Alcamo conclude dicendo che: «Una catechesi che si colloca dentro i segni dei tempi e che a partire da essi educa ad allungare lo sguardo per vedere oltre l’orizzonte, per contemplare un mistero di vita che coinvolge e supera l’umano, e quindi educa ad andare oltre se stessi e il proprio immediato quotidiano».

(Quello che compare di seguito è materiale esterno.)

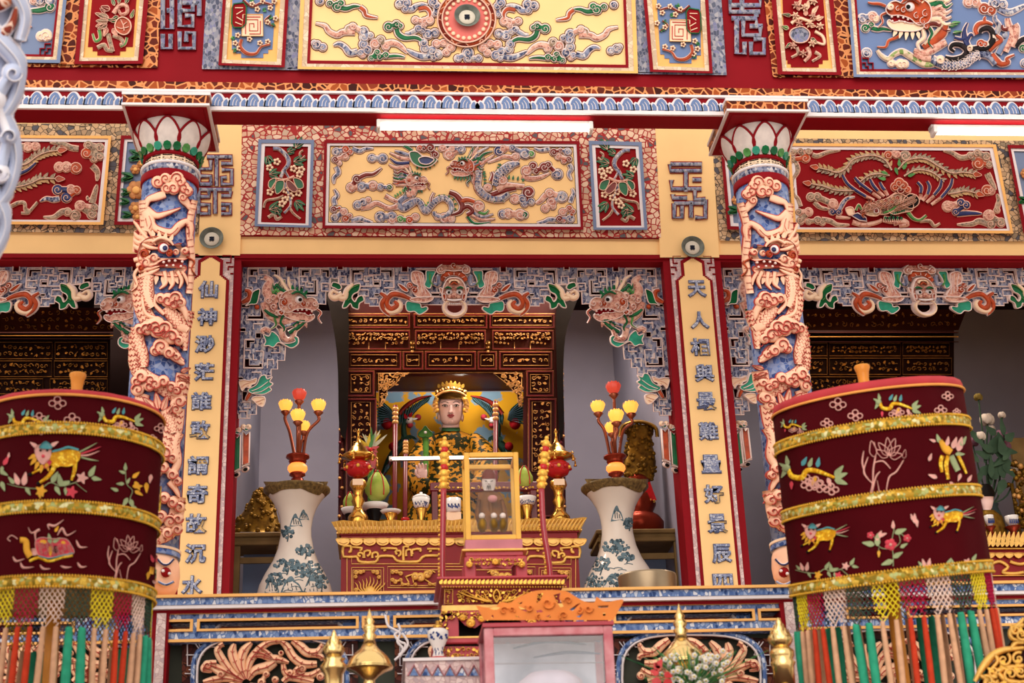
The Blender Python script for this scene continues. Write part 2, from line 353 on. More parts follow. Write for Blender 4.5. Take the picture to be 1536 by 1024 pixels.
# wave pattern running along the beam
b = B(pl(YB+.002)); k0 = P(700, 160, YB)
i = -60
x = -4.1
pxm = 1/((P(701, 155, YB)-P(700, 155, YB)).x)
def wv(x, z, d): return Vector((x, YB+.002-d, z))
b.mp = wv; H = zt-zb-.016
while x < 4.5:
    sg = 1 if x < -.02 else -1; w_ = .094; xx = x if sg > 0 else x+w_
    T = lambda pts: [(xx+sg*a*w_/27, zb+.014+(1-c/24)*H) for a, c in pp(pts)]
    b.poly(cr(T('-3,24 -2,14 2,5 8,.5 14,2 18,7 20,9 23,8 26,11 29,14 31,19 32,24'), 3), 0, .006, 'WW')
    b.poly(cr(T('-.5,22 .5,14 3.5,7 8,3.2 12.5,5 15.5,9.5 16.5,13 14.5,15 14.5,22'), 3), .003, .011, 'BF'); b.poly(cr(T('17.5,22 17.5,17 20,12.5 22.5,11.5 24,15 23,18 24,22'), 3), .003, .011, 'BF')
    b.rib(T('4.5,22 5.5,14 9,8.5'), .0045, .008, .014, 'WW', n=3); b.rib(T('9.5,22 10,16 12,12'), .004, .008, .014, 'WW', n=3)
    x += w_
o = b.build('wave_moulding'); settag(o, 'blue and white wave pattern running the whole length of the red beam', 'moulding')
# ------------------------------------------------------------------ couplet boards on the two pillars
def board(X, text, vs_, us_, label):
    zt_ = 2.655; t = thing('couplet_board', label, 'signboard', (X, 0, FLZ), 'couplet boards on the pillars')
    T = lambda x, z, d: Vector((X+x, -d, z))
    b = B(T); b.poly([(-.15, FLZ), (.15, FLZ), (.15, zt_+.035), (-.15, zt_+.035)], 0, .012, 'PS')
    for s in (-1, 1):
        for pts in ([(.075, .02), (.13, .02), (.13, -.03), (.1, -.03)], [(.15, -.06), (.115, -.06), (.115, -.085)], [(.15, -.11), (.13, -.11)]):
            b.rib([(s*x, zt_+z) for x, z in pts], .012, .01, .022, 'R', n=1, smooth=False)
    b.build('fret_border', t)
    def step(g):
        p = []
        n = 6
        for i in range(n): p += [(.012+i*.0098+g, -i*.0065+g), (.012+i*.0098+g, -(i+1)*.0065+g)]
        p += [(.061+g, -.13+g*.2)]
        for i in range(4): p += [(.061+(i+1)*.011+g, -.13-i*.01+g*.2), (.061+(i+1)*.011+g, -.14-i*.01+g*.2)]
        p += [(.105+g, FLZ-zt_)]
        q = [(a, zt_+c) for a, c in p]; return q+[(-a, c) for a, c in q[::-1]]
    b = B(T); b.poly(step(.02), .0, .02, 'R'); b.build('red_edging', t)
    b = B(T); b.poly(step(0), .0, .026, 'Y'); b.build('board_field', t)
    for ch, v, u in zip(text, vs_, us_):
        c = P(u, v, 0); s_ = .128
        b = B(T); b.glyph(ch, c.x-X, -c.z, s_, -s_, .02, .032, 'NV2', .03)
        b.mp = lambda x, z, d: Vector((X+x, -d, -z))
        b = B(lambda x, z, d: Vector((X+x, -d, -z))); b.glyph(ch, c.x-X, -c.z, s_, s_*.98, .02, .036, 'NV2', .042); b.glyph(ch, c.x-X, -c.z, s_-.008, s_*.98-.008, .03, .042, 'B2', .022)
        b.build('character', t)
paint('NV2', 'slate_blue_outline', '565f82', .5); mosaic('B2', 'character_porcelain', ['a3aac0', 'c6c9d4', '7d87a6', 'b4b9c8', '8e97b3'], '59628a', 70, .05)
board(-BX, '仙神渺茫誰敢謂奇故沉水明', (437, 478, 519, 560.5, 604, 647, 700, 743, 787, 832, 880, 929), (313, 311.5, 308, 307, 303, 301, 298, 297, 295.4, 294, 289, 286),
      'tall yellow couplet board with blue mosaic characters beside the left dragon column')
board(BX, '天人相與最難量好景辰四時', (436, 483, 523, 562, 604, 649, 698, 743, 787, 832, 877, 924), (1044, 1048, 1048.5, 1055, 1058, 1061, 1065, 1069, 1074, 1081, 1083, 1086),
      'tall yellow couplet board with blue mosaic characters beside the right dragon column')
# ------------------------------------------------------------------ fluorescent tubes under the beam
emit('TUBE', 'lit_fluorescent_tube', 'fff3e0', 6); paint('FX', 'white_enamel', 'e4dcd8', .35)
def tube_light(ua, va, ub, vb, label, X1=None):
    Y = YB+.07; a = P(ua, va, Y); c = P(ub, vb, Y) if X1 is None else Vector((X1, Y, a.z)); z = zb-.03
    x0, x1 = a.x, c.x; t = thing('fluorescent_light', label, 'light', ((x0+x1)/2, Y, zb-.012), 'tubes under the beam')
    b = B(); b.box(x0, x1, Y-.018, Y+.03, zb-.045, zb-.012, 'FX', .004); b.build('fixture_body', t)
    for xa in (x0, x1-.022): b = B(); b.box(xa, xa+.022, Y-.05, Y+.02, zb-.085, zb-.03, 'FX', .006); b.build('end_cap', t)
    b = B(); b.tube([(x0+.02, Y-.02, zb-.062), (x1-.02, Y-.02, zb-.062)], .019, 'TUBE', 12, 1); b.build('tube', t)
tube_light(565, 185, 888, 190, 'long lit fluorescent tube under the beam above the yellow dragon panel')
tube_light(1396, 197, 1600, 200, 'lit fluorescent tube cut by the right edge of the photo', X1=P(1396, 197, YB).x+1.2)
class Cr:
    def __init__(s, x0, y0, k, mir=None): s.x, s.y, s.k, s.mir = x0, y0, k, mir
    def __call__(s, st):
        o = []
        for t in pp(st):
            u, v = s.x+t[0]/s.k, s.y+t[1]/s.k
            if s.mir: c, sl = s.mir; v += sl*2*(c-u); u = 2*c-u
            o.append((u, v)+tuple(q/s.k for q in t[2:]))
        return o
    def L(s, st):
        o = []
        for t in st.split():
            q = t.split(','); p = s([(float(q[0]), float(q[1]))])[0]; rot = float(q[4]) if len(q) > 4 else 0; sg = float(q[5]) if len(q) > 5 else 1
            if s.mir: rot = 180-rot; sg = -sg
            o.append((p[0], p[1], float(q[2])/s.k, q[3], rot, sg))
        return o
    def T(s, *ts): return [(s(p), w/s.k if w > 4 else w, m) for p, w, m in ts]
    def mr(s, c, sl=.006): return Cr(s.x, s.y, s.k, (c, sl))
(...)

L’incontro dei catechisti diocesani si è concluso con la celebrazione del Mandato dei Catechisti durante la S. Messa presieduta dal nostro Vescovo, mons. Francesco Milito. Egli, riprendendo il concetto dei segni dei tempi, ha affermato che vanno osservati e seguiti nel loro cambiamento, per poter procedere poi nel programmare una catechesi che sia adeguata al territorio e raggiungere tutti gli uomini della Piana di Gioia Tauro che vivono, lottano e sperano nonostante i molti disagi e problemi. E’ dunque responsabilità di ogni catechista testimoniare la presenza di Cristo, il ‘Segno’ per eccellenza. Non si tratta quindi di cambiare il Vangelo e il suo annuncio, ma la modalità e la metodologia di trasmetterlo agli altri.

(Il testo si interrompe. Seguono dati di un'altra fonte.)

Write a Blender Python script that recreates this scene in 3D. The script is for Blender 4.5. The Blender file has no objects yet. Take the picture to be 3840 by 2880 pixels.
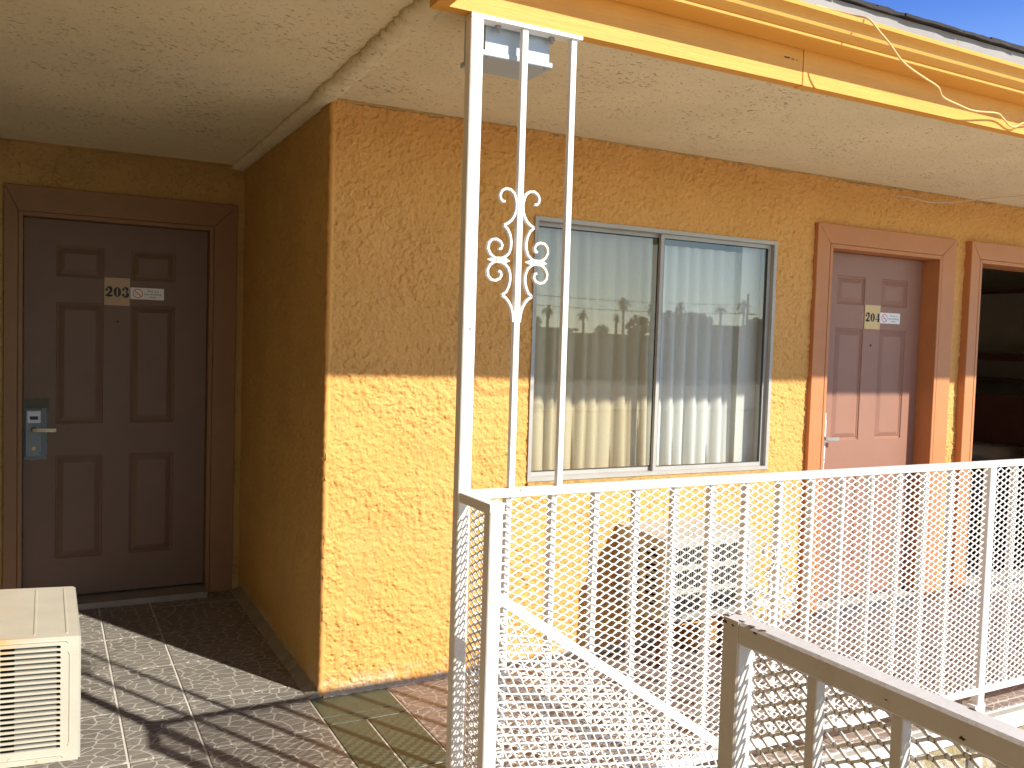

Questa riflessione del Vescovo Francesco ha accompagnato il forte e sentito momento del Mandato stesso, nel quale dopo l’invocazione dello Spirito, in un’atmosfera raccolta e di preghiera, mons. Milito ha consegnato la Parola a ogni responsabile parrocchiale dei catechisti. Al termine della Celebrazione il Vescovo ha dato una consegna a tutti i catechisti presenti di riflettere su come leggere i segni dei tempi nella nostra diocesi che verrà presentata a fine anno pastorale.